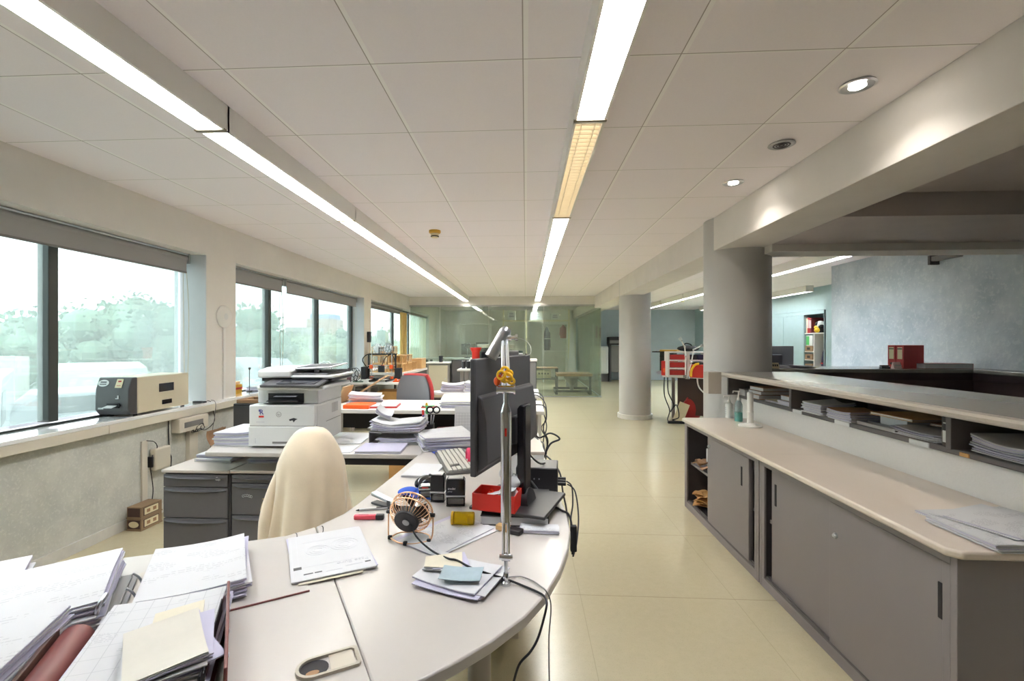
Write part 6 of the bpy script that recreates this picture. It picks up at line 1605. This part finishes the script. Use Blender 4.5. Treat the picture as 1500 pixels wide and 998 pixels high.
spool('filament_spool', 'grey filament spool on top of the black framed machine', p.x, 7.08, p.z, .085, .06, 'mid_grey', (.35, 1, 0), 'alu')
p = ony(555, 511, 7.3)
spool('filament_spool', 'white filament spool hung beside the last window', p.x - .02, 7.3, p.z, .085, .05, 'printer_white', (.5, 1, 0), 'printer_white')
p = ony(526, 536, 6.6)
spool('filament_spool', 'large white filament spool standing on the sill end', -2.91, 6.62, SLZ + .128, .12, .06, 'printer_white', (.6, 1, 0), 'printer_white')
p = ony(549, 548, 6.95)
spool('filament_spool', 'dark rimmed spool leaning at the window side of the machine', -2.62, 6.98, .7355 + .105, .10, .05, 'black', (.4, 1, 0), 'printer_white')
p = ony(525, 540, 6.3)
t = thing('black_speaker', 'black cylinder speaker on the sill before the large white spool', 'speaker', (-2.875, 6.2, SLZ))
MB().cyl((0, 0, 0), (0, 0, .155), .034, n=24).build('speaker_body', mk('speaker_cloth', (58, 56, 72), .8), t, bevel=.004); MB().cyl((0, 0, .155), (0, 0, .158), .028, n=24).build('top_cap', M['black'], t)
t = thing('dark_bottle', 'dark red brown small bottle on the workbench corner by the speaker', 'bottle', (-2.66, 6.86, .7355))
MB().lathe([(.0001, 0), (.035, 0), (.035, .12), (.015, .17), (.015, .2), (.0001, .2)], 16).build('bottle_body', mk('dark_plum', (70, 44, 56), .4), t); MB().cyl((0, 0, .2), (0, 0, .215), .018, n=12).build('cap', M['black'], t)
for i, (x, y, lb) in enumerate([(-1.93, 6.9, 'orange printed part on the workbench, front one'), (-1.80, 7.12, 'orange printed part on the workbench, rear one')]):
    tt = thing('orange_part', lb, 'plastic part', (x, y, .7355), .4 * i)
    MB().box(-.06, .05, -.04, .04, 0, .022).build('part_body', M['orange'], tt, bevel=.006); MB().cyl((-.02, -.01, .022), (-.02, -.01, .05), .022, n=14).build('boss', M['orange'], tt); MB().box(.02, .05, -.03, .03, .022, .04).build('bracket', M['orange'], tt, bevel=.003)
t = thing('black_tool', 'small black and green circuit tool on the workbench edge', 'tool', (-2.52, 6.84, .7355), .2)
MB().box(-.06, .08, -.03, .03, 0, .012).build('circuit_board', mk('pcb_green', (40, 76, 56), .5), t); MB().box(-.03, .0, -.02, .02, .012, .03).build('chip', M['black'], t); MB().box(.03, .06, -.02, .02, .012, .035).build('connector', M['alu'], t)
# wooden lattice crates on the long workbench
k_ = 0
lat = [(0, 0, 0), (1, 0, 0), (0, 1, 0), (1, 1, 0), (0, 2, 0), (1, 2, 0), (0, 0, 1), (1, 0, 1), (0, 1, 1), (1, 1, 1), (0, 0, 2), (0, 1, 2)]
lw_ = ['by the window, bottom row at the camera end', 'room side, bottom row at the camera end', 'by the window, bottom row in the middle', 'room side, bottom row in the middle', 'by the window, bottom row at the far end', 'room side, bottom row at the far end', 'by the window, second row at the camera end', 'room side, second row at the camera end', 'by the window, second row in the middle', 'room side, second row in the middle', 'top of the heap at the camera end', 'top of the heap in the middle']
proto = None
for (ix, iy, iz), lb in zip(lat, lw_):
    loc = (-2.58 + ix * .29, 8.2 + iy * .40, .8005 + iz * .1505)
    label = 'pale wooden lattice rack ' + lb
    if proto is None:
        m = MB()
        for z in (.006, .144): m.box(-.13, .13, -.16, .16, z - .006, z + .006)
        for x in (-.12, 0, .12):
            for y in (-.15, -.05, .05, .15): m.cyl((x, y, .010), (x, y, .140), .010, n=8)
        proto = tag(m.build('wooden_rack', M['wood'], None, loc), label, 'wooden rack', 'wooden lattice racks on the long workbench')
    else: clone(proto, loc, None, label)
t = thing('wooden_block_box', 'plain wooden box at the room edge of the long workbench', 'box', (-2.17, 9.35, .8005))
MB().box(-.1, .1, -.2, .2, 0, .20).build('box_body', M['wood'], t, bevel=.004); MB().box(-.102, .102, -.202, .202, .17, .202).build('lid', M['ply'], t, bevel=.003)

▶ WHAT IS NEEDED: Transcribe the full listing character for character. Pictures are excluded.

▶ OUTPUT FOR THIS EXERCISE:
Write part 6 of the bpy script that recreates this picture. It picks up at line 1605. This part finishes the script. Use Blender 4.5. Treat the picture as 1500 pixels wide and 998 pixels high.
spool('filament_spool', 'grey filament spool on top of the black framed machine', p.x, 7.08, p.z, .085, .06, 'mid_grey', (.35, 1, 0), 'alu')
p = ony(555, 511, 7.3)
spool('filament_spool', 'white filament spool hung beside the last window', p.x - .02, 7.3, p.z, .085, .05, 'printer_white', (.5, 1, 0), 'printer_white')
p = ony(526, 536, 6.6)
spool('filament_spool', 'large white filament spool standing on the sill end', -2.91, 6.62, SLZ + .128, .12, .06, 'printer_white', (.6, 1, 0), 'printer_white')
p = ony(549, 548, 6.95)
spool('filament_spool', 'dark rimmed spool leaning at the window side of the machine', -2.62, 6.98, .7355 + .105, .10, .05, 'black', (.4, 1, 0), 'printer_white')
p = ony(525, 540, 6.3)
t = thing('black_speaker', 'black cylinder speaker on the sill before the large white spool', 'speaker', (-2.875, 6.2, SLZ))
MB().cyl((0, 0, 0), (0, 0, .155), .034, n=24).build('speaker_body', mk('speaker_cloth', (58, 56, 72), .8), t, bevel=.004); MB().cyl((0, 0, .155), (0, 0, .158), .028, n=24).build('top_cap', M['black'], t)
t = thing('dark_bottle', 'dark red brown small bottle on the workbench corner by the speaker', 'bottle', (-2.66, 6.86, .7355))
MB().lathe([(.0001, 0), (.035, 0), (.035, .12), (.015, .17), (.015, .2), (.0001, .2)], 16).build('bottle_body', mk('dark_plum', (70, 44, 56), .4), t); MB().cyl((0, 0, .2), (0, 0, .215), .018, n=12).build('cap', M['black'], t)
for i, (x, y, lb) in enumerate([(-1.93, 6.9, 'orange printed part on the workbench, front one'), (-1.80, 7.12, 'orange printed part on the workbench, rear one')]):
    tt = thing('orange_part', lb, 'plastic part', (x, y, .7355), .4 * i)
    MB().box(-.06, .05, -.04, .04, 0, .022).build('part_body', M['orange'], tt, bevel=.006); MB().cyl((-.02, -.01, .022), (-.02, -.01, .05), .022, n=14).build('boss', M['orange'], tt); MB().box(.02, .05, -.03, .03, .022, .04).build('bracket', M['orange'], tt, bevel=.003)
t = thing('black_tool', 'small black and green circuit tool on the workbench edge', 'tool', (-2.52, 6.84, .7355), .2)
MB().box(-.06, .08, -.03, .03, 0, .012).build('circuit_board', mk('pcb_green', (40, 76, 56), .5), t); MB().box(-.03, .0, -.02, .02, .012, .03).build('chip', M['black'], t); MB().box(.03, .06, -.02, .02, .012, .035).build('connector', M['alu'], t)
# wooden lattice crates on the long workbench
k_ = 0
lat = [(0, 0, 0), (1, 0, 0), (0, 1, 0), (1, 1, 0), (0, 2, 0), (1, 2, 0), (0, 0, 1), (1, 0, 1), (0, 1, 1), (1, 1, 1), (0, 0, 2), (0, 1, 2)]
lw_ = ['by the window, bottom row at the camera end', 'room side, bottom row at the camera end', 'by the window, bottom row in the middle', 'room side, bottom row in the middle', 'by the window, bottom row at the far end', 'room side, bottom row at the far end', 'by the window, second row at the camera end', 'room side, second row at the camera end', 'by the window, second row in the middle', 'room side, second row in the middle', 'top of the heap at the camera end', 'top of the heap in the middle']
proto = None
for (ix, iy, iz), lb in zip(lat, lw_):
    loc = (-2.58 + ix * .29, 8.2 + iy * .40, .8005 + iz * .1505)
    label = 'pale wooden lattice rack ' + lb
    if proto is None:
        m = MB()
        for z in (.006, .144): m.box(-.13, .13, -.16, .16, z - .006, z + .006)
        for x in (-.12, 0, .12):
            for y in (-.15, -.05, .05, .15): m.cyl((x, y, .010), (x, y, .140), .010, n=8)
        proto = tag(m.build('wooden_rack', M['wood'], None, loc), label, 'wooden rack', 'wooden lattice racks on the long workbench')
    else: clone(proto, loc, None, label)
t = thing('wooden_block_box', 'plain wooden box at the room edge of the long workbench', 'box', (-2.17, 9.35, .8005))
MB().box(-.1, .1, -.2, .2, 0, .20).build('box_body', M['wood'], t, bevel=.004); MB().box(-.102, .102, -.202, .202, .17, .202).build('lid', M['ply'], t, bevel=.003)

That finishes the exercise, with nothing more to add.